Yesterday was Pi Day. March 14th. The one day of the year when we honor the division of circumference by diameter and pay respect to anyone who has ever been shoved into a locker. I have to admit, despite my nerddom, I have never been thrown into a locker. But that has much more to do with being overgrown and gangly than with the respect I garnered from my "cool" peers.

I do distinctly remember the juncture in 7th grade when "nerd" became an insult repeatedly tossed my way. I would raise my hand in class and one of the well-mannered young gentlemen would hiss "nerdddddd" and induce pervasive giggles. My first instinct was to be hurt. I, like so many other middle-schoolers, just wanted to be cool; for just one of the boys to rest his head on my towering shoulder at a school dance. So I sat on my hand and resisted the urge to nerd-for-the-sky.

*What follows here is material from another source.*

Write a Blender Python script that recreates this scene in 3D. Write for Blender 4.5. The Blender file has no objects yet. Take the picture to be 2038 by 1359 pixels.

But after three and half minutes of this foolery, I came to a wise understanding that extended beyond my tween years: I was awesome and they were less awesome. As I eloquently articulated at the time, "When you're flipping burgers and living on the street, I'm not even going to throw you a NICKEL!" True story. This had no effect except to turn "Nerd!" into "Giraffe Girl!" But once you achieve such lyrical brilliance, it's hard to feel the sting. (Of course it wasn't hard to feel the sting. It was middle school.)

So here I am having fully transformed from student-caterpiller to teaching-butterfly. Hoping to entice and excite my students from their usual "blah," I brought in oreos to make 3.14 magic with. The task was to guess the radius of the oreo and then use that information to determine the diameter, circumference and area. And then...they could eat the oreo!! It turns out that when you give a Mouse a Cookie...he'll want to know why the f#$% you only brought him one. And when you ask that Mouse to guesstimate the radius of an oreo, he'll guess 4 inches, just so he can eat the oreo. And when you show him how ridiculously big an oreo would be if it really had a radius of 4 inches, he asks you why you didn't bring him THAT oreo.

I guess I should have just brought pie to pi day. Or potassium chloride. Either way.